Income Tax Benefits to Homeownership

Owning a home is a smart way to reduce one’s tax burden due to Uncle Sam.  In fact, it’s one of the few remaining strategies for doing so for many taxpayers.  Especially for first time home-buyers who have not yet experienced the value of this benefit, it’s helpful to know what the savings can be.  In fact, this benefit might even allow you to afford more home than you thought.

Each year, a taxpayer can deduct from their taxes the interest paid on their mortgage and real estate taxes that were paid during the year.  In addition, when filing in the year that the new home was acquired, a taxpayer can also deduct any “points” that were paid as part of the closing costs.

I should state right here that I am not a tax advisor, and clients should always check with their respective tax advisors or accountants about these issues.  There are some restrictions to be aware of; for instance, the rules change where the original acquisition debt exceeds $1 million.  There are also other considerations regarding interest on investment properties and second homes, so people with those kinds of properties in their portfolio should certainly seek more financial guidance regarding tax matters.
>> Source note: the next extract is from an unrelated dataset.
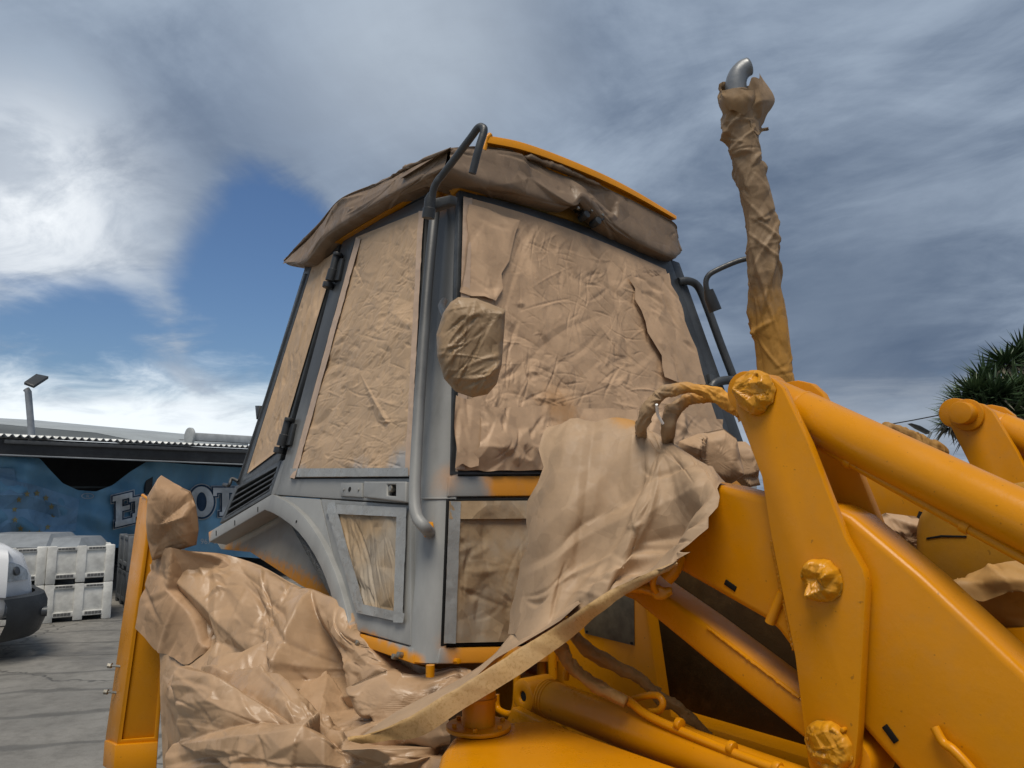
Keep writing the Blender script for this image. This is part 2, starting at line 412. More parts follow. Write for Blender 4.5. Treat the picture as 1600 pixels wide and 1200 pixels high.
def paper_mat(name, col=(0.42, 0.275, 0.16), spots=(), fine=1.0, rough=0.62, over=None, speck=None, facet=1.0, fs=1.0):
    m, t, b = mat_new(name); v = vcoord(t)
    n = t.noise(v, 7, 5, 0.6); nf = t.noise(v, 160, 3, 0.6); nb = t.noise(v, 28, 4, 0.6, 0.4)
    c = t.mix(t.ramp(n, 0.3, 0.7), tuple(x * 0.90 for x in col), tuple(min(1, x * 1.08) for x in col))
    c = t.mix(t.math('MULTIPLY', nf, 0.16), c, tuple(x * 0.55 for x in col))
    if over is not None: c = t.mix(t.ramp(t.noise(v, 3.1, 4, 0.6), over[1], over[2], 0, over[3]), c, over[0])
    if speck is not None: c = t.mix(t.ramp(t.noise(v, 130, 3, 0.7), 0.48, 0.66, 0, 0.75), c, speck)
    if spots: c = sprays(t, v, c, spots, nb)
    t.set(b.inputs['Base Color'], c)
    t.set(b.inputs['Roughness'], t.ramp(nb, 0.3, 0.7, rough - 0.08, rough + 0.1))
    b.inputs['Specular IOR Level'].default_value = 0.45
    wv = t.vmath('ADD', v, t.vmath('MULTIPLY', t.noise(v, 9, 3, 0.5, 0, 'Color'), (0.06, 0.06, 0.06)))
    e1 = t.ramp(t.voro(wv, 16), 0.0, 0.35, 0, 1, False); e2 = t.ramp(t.voro(wv, 41), 0.0, 0.4, 0, 1, False)
    h = t.math('ADD', t.math('ADD', t.math('MULTIPLY', e1, 0.35), t.math('MULTIPLY', e2, 0.15)), t.math('MULTIPLY', nb, 0.22))
    bn_ = t.node('ShaderNodeBump'); bn_.inputs['Strength'].default_value = 0.16 * fine; bn_.inputs['Distance'].default_value = 0.008; t.set(bn_.inputs['Height'], h)
    # flat facets with sharp edges: each cell of a warped Voronoi tilts the paper a little its own way
    nrm_ = bn_.outputs[0]; area = t.ramp(t.noise(v, 4.2, 3, 0.6), 0.35, 0.65, 0.35, 1.0)
    for sc_, k_ in ((10.0 * fs, 0.34), (25.0 * fs, 0.22)):
        vo = t.node('ShaderNodeTexVoronoi', feature='F1'); t.set(vo.inputs['Vector'], t.vmath('ADD', v, t.vmath('MULTIPLY', t.noise(v, 5 * sc_ / 11, 2, 0.5, 0, 'Color'), (0.45 / sc_, 0.45 / sc_, 0.45 / sc_)))); vo.inputs['Scale'].default_value = sc_
        off_ = t.vmath('MULTIPLY', t.vmath('SUBTRACT', vo.outputs['Color'], (0.5, 0.5, 0.5)), (k_ * facet, k_ * facet, k_ * facet))
        sc3 = t.node('ShaderNodeVectorMath', operation='SCALE'); t.l.new(off_, sc3.inputs[0]); t.l.new(area, sc3.inputs['Scale'])
        nrm_ = t.vmath('ADD', nrm_, sc3.outputs[0])
    t.l.new(t.vmath('NORMALIZE', nrm_), b.inputs['Normal'])
    return m
def paint_mat(name, col, rough=0.36, coat=0.25, peel=0.10, dirt=0.12, spots=()):
    m, t, b = mat_new(name); v = vcoord(t)
    n = t.noise(v, 3.5, 5, 0.6); nf = t.noise(v, 45, 4, 0.6)
    c = t.mix(t.ramp(n, 0.3, 0.75), col, tuple(x * (1 - dirt) for x in col))
    if dirt > 0:
        dust = t.math('MULTIPLY', t.ramp(t.noise(v, 1.7, 6, 0.7, 0.6), 0.42, 0.7), t.ramp(t.noise(v, 22, 5, 0.7), 0.35, 0.7))
        c = t.mix(t.math('MULTIPLY', dust, 0.20), c, (0.33, 0.20, 0.08))
        c = t.mix(t.ramp(t.noise(v, 75, 2, 0.5), 0.71, 0.76, 0, 0.5), c, (0.12, 0.055, 0.01))
    if spots: c = sprays(t, v, c, spots, nf)
    t.set(b.inputs['Base Color'], c)
    t.set(b.inputs['Roughness'], t.ramp(t.noise(v, 6, 6, 0.7), 0.3, 0.75, rough - 0.10, rough + 0.16))
    b.inputs['Specular IOR Level'].default_value = 0.24
    b.inputs['Coat Weight'].default_value = coat; b.inputs['Coat Roughness'].default_value = 0.22
    bump(t, b, t.math('ADD', nf, t.math('MULTIPLY', t.noise(v, 150, 2, 0.5), 0.5)), peel, 0.004)
    return m
def plain_mat(name, col, rough=0.5, metal=0.0, var=0.15, scale=6.0, bmp=0.1, spec=0.5):
    m, t, b = mat_new(name); v = ocoord(t)
    n = t.noise(v, scale, 5, 0.6); nf = t.noise(v, scale * 9, 4, 0.6)
    c = t.mix(t.ramp(n, 0.3, 0.7), tuple(x * (1 - var) for x in col), tuple(min(1, x * (1 + var)) for x in col))
    t.set(b.inputs['Base Color'], c); t.set(b.inputs['Roughness'], t.ramp(nf, 0.3, 0.7, max(0.03, rough - 0.08), min(1, rough + 0.08)))
    b.inputs['Metallic'].default_value = metal; b.inputs['Specular IOR Level'].default_value = spec
    if bmp: bump(t, b, nf, bmp, 0.006)
    return m

MY = paint_mat('yellow_paint', YEL, 0.33, 0.05)
spots_grey = [
    (S(690, 292), 0.05, 0.16, YEL, 0.75), (Fp(735, 300), 0.03, 0.14, YEL, 0.5),
    *[(S(533 + 112 * t, 998 + 42 * t), 0.045 - .02 * t, 0.085 - .03 * t, YEL, 1.0) for t in np.linspace(0, 1, 8)],
    (Fp(760, 1030), 0.10, 0.20, YEL, 0.95), (Fp(950, 1030), 0.25, 0.5, YEL, 0.95),
    (Fp(700, 750), 0.0, 0.08, YEL, 0.35), *[(Fp(790 + 45 * k, 757), 0.05, 0.13, YEL, 0.95) for k in range(9)],
    (S(330, 838), 0.02, 0.13, YEL, 0.95)]
def primer_mat():
    m, t, b = mat_new('grey_primer'); v = vcoord(t)
    nb = t.noise(t.mapping(v, scale=(1, 1, 0.35)), 9, 5, 0.6); nf = t.noise(v, 60, 4, 0.6); sp = t.vmath('DOT_PRODUCT', v, (0, 0, 1))
    c = t.mix(t.ramp(nb, 0.3, 0.7), tuple(x * 0.86 for x in PRIMER), tuple(x * 1.06 for x in PRIMER))
    # old black paint still showing through the primer on the upper frame
    dz = t.math('ADD', t.math('ADD', sp, t.math('MULTIPLY', t.math('SUBTRACT', nb, 0.5), 0.9)), t.math('MULTIPLY', t.vmath('DOT_PRODUCT', v, (1, 0, 0)), -0.12))
    c = t.mix(t.ramp(dz, 1.62, 2.5, 0.0, 0.93), c, DARKP)
    c = t.mix(t.ramp(t.noise(v, 5, 4, 0.6), 0.6, 0.8, 0, 0.22), c, (0.09, 0.10, 0.115))
    c = sprays(t, v, c, spots_grey, t.noise(v, 12, 4, 0.6))
    t.set(b.inputs['Base Color'], c); b.inputs['Roughness'].default_value = 0.47
    bump(t, b, t.math('ADD', nf, nb), 0.12, 0.004)
    return m
MG = primer_mat()
MBLK = plain_mat('black_plastic', (0.022, 0.024, 0.026), 0.45, var=0.25)
MFRM = plain_mat('dark_grey_frame', (0.040, 0.044, 0.048), 0.42, var=0.3)
MSEAL = plain_mat('black_rubber', (0.010, 0.010, 0.010), 0.7, spec=0.2)
MINT = plain_mat('dark_interior', (0.012, 0.010, 0.008), 0.9, bmp=0, spec=0.08)
MGLASS = plain_mat('dark_glass', (0.01, 0.012, 0.013), 0.08, bmp=0)
MSTEEL = plain_mat('dark_steel', (0.10, 0.105, 0.11), 0.42, metal=0.6)
MBOLT = plain_mat('bolt_steel', (0.28, 0.26, 0.22), 0.4, metal=0.8)
P1 = paper_mat('kraft_paper')
P_WIND = paper_mat('kraft_paper_windscreen', (0.47, 0.315, 0.195), [(Fp(870, 640), 0.02, 0.14, (0.42, 0.19, 0.04), 0.45), (Fp(760, 655), 0.02, 0.07, (0.10, 0.06, 0.03), 0.5)], facet=0.6)
P_DOOR = paper_mat('kraft_paper_door', (0.45, 0.31, 0.19), [(S(630, 745), 0.06, 0.15, (0.32, 0.32, 0.32), 0.9), (S(560, 760), 0.04, 0.14, (0.32, 0.32, 0.32), 0.7), (S(470, 755), 0.03, 0.11, (0.32, 0.32, 0.32), 0.75), (S(660, 600), 0.02, 0.08, (0.36, 0.36, 0.36), 0.5)], fine=0.8, facet=0.45)
P_LOW = paper_mat('kraft_paper_primer_spray', (0.31, 0.215, 0.12), fine=1.1, over=((0.30, 0.28, 0.24), 0.42, 0.66, 0.55))
P_TAPE = paper_mat('tape_primer_spray', (0.27, 0.275, 0.268), fine=1.3, rough=0.32, facet=0.6)
P_TAPEK = paper_mat('tan_masking_tape', (0.46, 0.33, 0.235), fine=0.7, rough=0.5, facet=0.4)
P_ROOF = paper_mat('kraft_paper_roof', (0.20, 0.138, 0.088), rough=0.5)  # darker than the other sheets: shade of the down-facing fascia put into the colour
P_EXH = paper_mat('kraft_paper_exhaust', (0.27, 0.18, 0.10), [(Dl(1220, 590, 2.9), 0.18, 0.42, (0.42, 0.20, 0.02), 0.85)], over=((0.34, 0.19, 0.05), 0.5, 0.7, 0.3))
P_YEL = paper_mat('kraft_paper_yellow_spray', (0.58, 0.25, 0.008), rough=0.34, over=((0.36, 0.19, 0.05), 0.6, 0.72, 0.5), fs=3.5, facet=1.5)
P_HOSE = paper_mat('kraft_paper_hose', (0.33, 0.215, 0.115), [(Dl(1150, 635, 2.0), 0.10, 0.20, (0.62, 0.28, 0.02), 0.9)], fs=3.0, facet=1.4)
P_HOSED = paper_mat('kraft_paper_hose_yellow', (0.34, 0.18, 0.045), fs=3.0, facet=1.4)
P_SPECK = paper_mat('kraft_paper_underside', (0.42, 0.27, 0.12), over=((0.42, 0.24, 0.06), 0.4, 0.65, 0.5), fine=0.25, facet=0.5, speck=(0.30, 0.18, 0.06))
P_DRAPE = paper_mat('kraft_paper_drape', (0.39, 0.265, 0.16), [(Dl(990, 640, 2.3), 0.03, 0.10, (0.48, 0.22, 0.03), 0.8)], fine=0.55)
P_FLOOR = paper_mat('kraft_paper_wheel', (0.40, 0.26, 0.150), rough=0.37, fine=0.6)
P_POST = paper_mat('kraft_paper_post', (0.40, 0.25, 0.14), fine=0.7)  # plain kraft brown for the sheet and hood on the rear leg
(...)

Let’s look at an example where a person buys a condo and gets a loan for 300,000 at a 6% interest rate.  The condo also has property taxes of $335/month, or $4020 per year.  Let’s also assume that this person is on a 28% tax bracket, as determined by his/her income and marital status.

The interest paid in the first year on a $300,000 loan would be roughly $18000.  Add to that the $4020 in real estate taxes and that taxpayer can deduct $22020 from their adjusted gross income.  That amount multiplied by 28% equals $6165.60, or $513.80 per month.

Put another way, let’s say a potential first time home-buyer feels that they can comfortably afford $1600/month as a monthly payment, probably because that’s what they’re currently paying to rent.  However, recognizing the positive tax benefits in the above example, that buyer can probably just as easily afford to buy a place to live, even with payments of $2150 per month.  The difference is in the tax savings, and first time home-buyers are often not aware - or don’t believe - that the savings are legitimate.  To be on the same footing as they were when they were renting an apartment, they would need to change their W-4 Withholding form with their employer to enhance their monthly take-home pay, or expect an additional $6165 in their tax refund the following year.

For some borrowers, there are even more deductions:  Mortgage insurance premiums, if applicable, can be deducted, with some restrictions.  And, for the year in which the property was acquired, you can also deduct any “points” that were paid at settlement, even if the seller essentially paid for them by offering a concession.

Don’t sell these benefits short - they’re there for taxpayers to take advantage of, and these deductions are some of the few that remain for many people.

Again, please check with your accountant and/or tax advisor about your particular situation.